Look, we're not here to bash anyone's hustle. San Francisco was literally built on networking — the entire Gold Rush was just a massive, chaotic LinkedIn event with worse hygiene. But there's something almost gravitationally inevitable about the Marina District's relentless production of curated gatherings where people exchange business cards over $17 glasses of rosé and call it community building.

Here's the thing: networking isn't inherently bad. In fact, it's one of the purest expressions of free-market social dynamics — people voluntarily exchanging value, building relationships, creating opportunities without a single government program or taxpayer dollar involved. That part? Chef's kiss.

The part that deserves a raised eyebrow is the branding. Every new iteration acts like it's solving a problem that doesn't exist. San Francisco is a city of 800,000 people crammed onto 47 square miles, drowning in meetups, happy hours, founder dinners, and "intimate salons." The infrastructure for meeting people is not the bottleneck. If anything, we have a networking surplus and an execution deficit.

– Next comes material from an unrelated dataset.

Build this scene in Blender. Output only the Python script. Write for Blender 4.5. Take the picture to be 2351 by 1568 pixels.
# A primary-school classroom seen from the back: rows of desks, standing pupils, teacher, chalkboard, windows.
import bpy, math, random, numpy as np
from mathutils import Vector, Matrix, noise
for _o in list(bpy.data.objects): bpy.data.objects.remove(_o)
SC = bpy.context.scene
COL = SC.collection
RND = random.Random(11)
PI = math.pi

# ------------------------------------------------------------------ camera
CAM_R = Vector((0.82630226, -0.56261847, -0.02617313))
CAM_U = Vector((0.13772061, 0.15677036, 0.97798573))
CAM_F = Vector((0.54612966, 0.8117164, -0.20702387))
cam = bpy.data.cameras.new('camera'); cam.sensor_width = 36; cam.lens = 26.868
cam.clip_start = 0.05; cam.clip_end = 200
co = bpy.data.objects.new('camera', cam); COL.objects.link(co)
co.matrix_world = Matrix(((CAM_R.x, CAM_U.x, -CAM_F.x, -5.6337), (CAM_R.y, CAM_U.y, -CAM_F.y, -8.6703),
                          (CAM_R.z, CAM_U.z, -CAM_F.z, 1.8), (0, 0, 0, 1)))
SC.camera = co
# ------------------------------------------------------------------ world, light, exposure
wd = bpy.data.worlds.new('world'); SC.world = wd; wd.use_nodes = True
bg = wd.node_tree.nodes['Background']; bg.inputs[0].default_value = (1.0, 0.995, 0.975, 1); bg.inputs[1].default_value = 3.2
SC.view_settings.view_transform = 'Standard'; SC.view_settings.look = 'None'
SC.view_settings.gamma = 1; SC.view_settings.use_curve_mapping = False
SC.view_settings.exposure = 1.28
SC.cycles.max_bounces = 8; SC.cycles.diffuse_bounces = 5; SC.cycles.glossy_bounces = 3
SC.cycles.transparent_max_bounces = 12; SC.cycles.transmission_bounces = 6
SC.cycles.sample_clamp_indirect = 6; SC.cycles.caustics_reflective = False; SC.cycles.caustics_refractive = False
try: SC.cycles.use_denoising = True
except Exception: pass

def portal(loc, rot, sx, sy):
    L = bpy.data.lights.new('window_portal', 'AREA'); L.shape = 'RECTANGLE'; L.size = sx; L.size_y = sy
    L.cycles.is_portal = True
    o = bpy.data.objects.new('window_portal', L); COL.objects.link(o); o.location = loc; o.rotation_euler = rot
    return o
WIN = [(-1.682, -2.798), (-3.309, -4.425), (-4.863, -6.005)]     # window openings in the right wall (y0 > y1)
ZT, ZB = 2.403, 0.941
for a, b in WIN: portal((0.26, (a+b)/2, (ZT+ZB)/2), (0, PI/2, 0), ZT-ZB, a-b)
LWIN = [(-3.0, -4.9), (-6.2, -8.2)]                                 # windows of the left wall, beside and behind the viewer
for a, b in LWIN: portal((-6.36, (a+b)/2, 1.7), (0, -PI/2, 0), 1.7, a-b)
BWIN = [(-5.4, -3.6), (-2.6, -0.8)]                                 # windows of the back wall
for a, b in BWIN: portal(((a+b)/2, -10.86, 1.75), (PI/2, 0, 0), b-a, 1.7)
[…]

You want to know what the Marina — and frankly all of SF — could actually use? Fewer panel discussions about "building your personal brand" and more people channeling that organizational energy into, say, holding City Hall accountable for the $14 billion budget that somehow can't keep the streets clean. Imagine if even 10% of the networking energy in this city got redirected toward showing up at Board of Supervisors meetings or scrutinizing where our tax dollars actually go.

But that's not as Instagrammable, is it?

We kid because we love. Sort of. Network away, Marina. Just maybe save some of that ambition for the stuff that actually needs fixing around here.